У Таирова я видел меньше. Не производило такого на меня впечатления. Вот Мейерхольд произвел впечатление. Я запомнил какие-то такие неясные вещи в «Даме с камелиями», в «Лесе» – но я совсем был молодой – и в «Ревизоре». Это очень запоминалось, благодаря оригинальности какой-то такой. Гарина помню. Помню Райх, как все эти сцены были примерно сделаны. Очень смутно помню проход с толпой, когда идет Хлестаков. Но это была такая выдумка режиссерская, этого в пьесе нет. Это я помню, но очень смутно. Очень смутно.
«Даму с камелиями» я видел, это был ошеломляющий успех, и вся Москва бегала смотреть. Все говорили:
– Какие там вещи из комиссионных магазинов! – Там были какие-то детали потрясающие. И потом Мейерхольд был близок к Вахтанговскому театру. И поэтому я расскажу случай, когда меня Рубен Николаевич познакомил, я играл в «Человеке с ружьем», и Мейерхольд меня приметил. Ведь это сразу приобретает мистический смысл. Симонов меня знакомит, я играю пантомиму: юнкера, которого убивают, срываю погоны, хочу спастись. Небольшая пантомима. Мейерхольду нравится это. Симонов кричит:
– Юра, идите к нам, Всеволод Эмильевич хочет познакомиться с вами.
Мейерхольд:
– Молодой человек, вы хорошо двигаетесь. Запомните, тело не менее выразительно, чем слово.
Видимо, он понимал, что пьеса эта – ерунда, поэтому он обращал внимание на такие вещи. Я-то думаю, не мог же он всерьез принимать эту белиберду. Он делал это, чтоб выжить, я думаю. Он сложный господин был, очень противоречивый, много о нем слухов всяких правдоподобных и неправдоподобных. Но документы в «Огоньке» о его последних днях, конечно, говорят об удивительной какой-то индивидуальности этого человека. Это характер очень странный, редкий. Ведь я верю, что он человек гениальный. Верю. И по рассказам Николая Робертовича Эрдмана и Эраста Павловича Гарина – я всему этому верю.
Я бывал и в театре еврейском, которым руководил Михоэлс. Он дружил с Петром Леонидовичем Капицей, с которым мы несколько раз говорили о «Короле Лире» – как Михоэлс играл. А так не был я знаком. Я с дочерью Ниной, с семьей дружил и был в хороших отношениях, и мы с ней встречались в ВТО в нашем – Всероссийском театральном обществе, а потом в Иерусалиме.
В армии
Меня угораздило попасть в армию до великой войны. Вышло очень строгое распоряжение: отменить все брони. И тогда в театре стали волноваться.
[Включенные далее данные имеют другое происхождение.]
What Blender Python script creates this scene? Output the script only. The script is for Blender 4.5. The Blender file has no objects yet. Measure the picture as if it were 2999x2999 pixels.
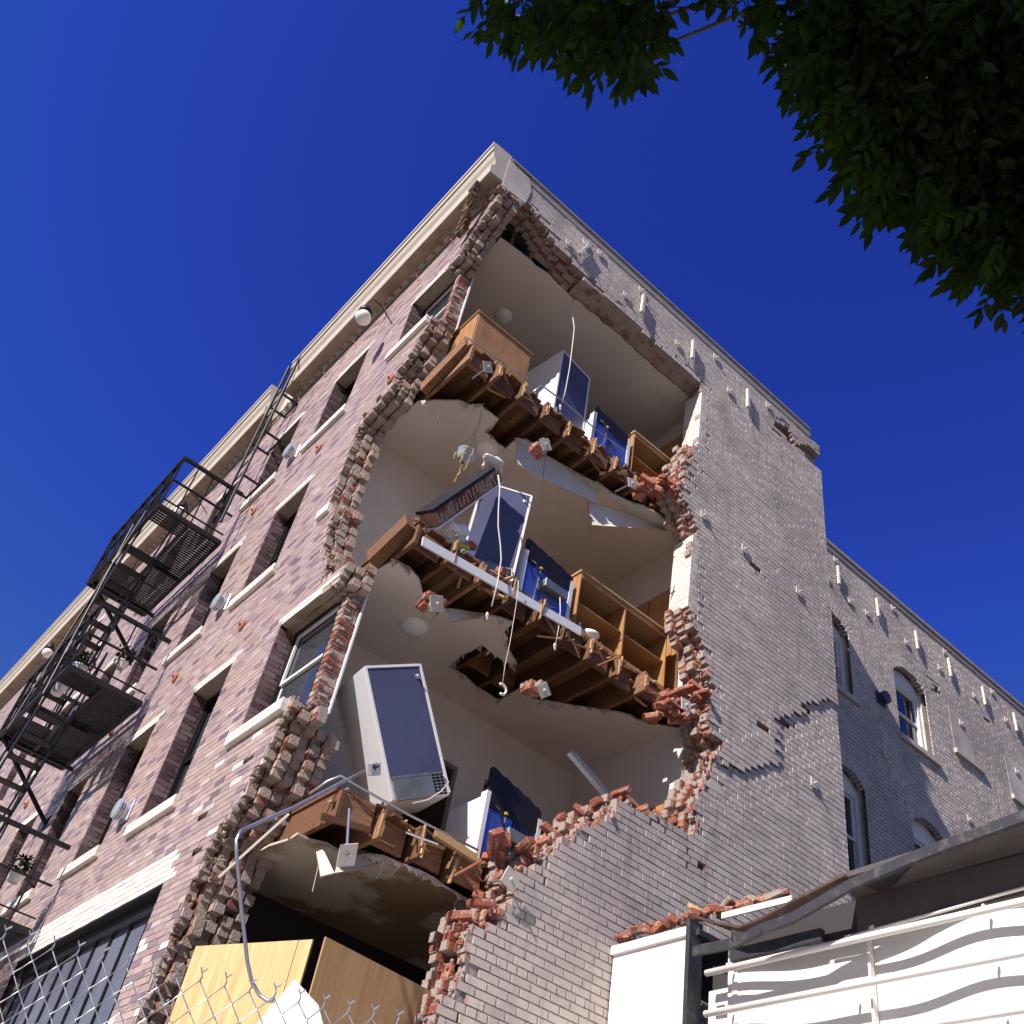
import bpy, math, random
import numpy as np
from mathutils import Vector, Matrix, Euler
random.seed(7)
rng = np.random.default_rng(7)
SC = bpy.context.scene
COL = SC.collection

# ------------------------------------------------------------------ camera
F_PX, CX, CY = 2981.96, 1474.96, 1630.79
R = np.array([[0.63982449, 0.75205883, 0.15821551],
              [-0.43346375, 0.52314475, -0.73377704],
              [-0.63461311, 0.40090783, 0.66071106]])
CAM = np.array([6.69495, -2.94174, 1.6])
cd = bpy.data.cameras.new('camera')
cam = bpy.data.objects.new('camera', cd)
COL.objects.link(cam)
cd.sensor_width = 36
cd.lens = F_PX / 2999 * 36
cd.shift_x = (1499.5 - CX) / 2999
cd.shift_y = (CY - 1499.5) / 2999
cd.clip_start = 0.05
cd.clip_end = 3000
m = Matrix.Identity(4)
for i in range(3):
    m[i][0] = R[0][i]; m[i][1] = -R[1][i]; m[i][2] = -R[2][i]; m[i][3] = CAM[i]
cam.matrix_world = m
SC.camera = cam

# ------------------------------------------------------------------ light
SUNV = Vector((0.235, -1.0, 0.86)).normalized()      # towards the sun
ELEV = math.asin(SUNV.z)
w = bpy.data.worlds.new('World')
SC.world = w
w.use_nodes = True
nt = w.node_tree
bg = nt.nodes['Background']
sky = nt.nodes.new('ShaderNodeTexSky')
sky.sky_type = 'NISHITA'
sky.sun_disc = False
sky.sun_elevation = ELEV
sky.sun_rotation = math.atan2(SUNV.x, SUNV.y)
sky.altitude = 300
sky.air_density = 1.0
sky.dust_density = 0.1
sky.ozone_density = 4.0
# deep polarised slide-film blue: per channel gain and contrast on the sky colour
EXPO = 0.62
_g = 0.08 * 2 ** EXPO
sep = nt.nodes.new('ShaderNodeSeparateColor'); com = nt.nodes.new('ShaderNodeCombineColor')
nt.links.new(sky.outputs[0], sep.inputs[0])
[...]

Я уже кончал Вахтанговское театральное училище и после этого должен был загреметь в армию неизбежно.
Мне прислали повестку из военкомата явиться в армию. Я уже работал в театре, то есть я учился и работал. И Борис Васильевич Щукин спрашивал у меня:
– Как дела?
Я говорю:
– Вот, мне повестку прислали – нужно идти в армию.
Он говорит:
– Не ходи без меня, – а он уже Ленина играл, – пойдем с тобой вместе и там, может, тебе какую-то отсрочку на год дадут.
Ну, я все и ждал. Мне еще раз прислали повестку. И я с этой повесткой решил идти на призывной пункт, но пришел в театр, как он сказал. В это время репетировали «Ревизора» Гоголя.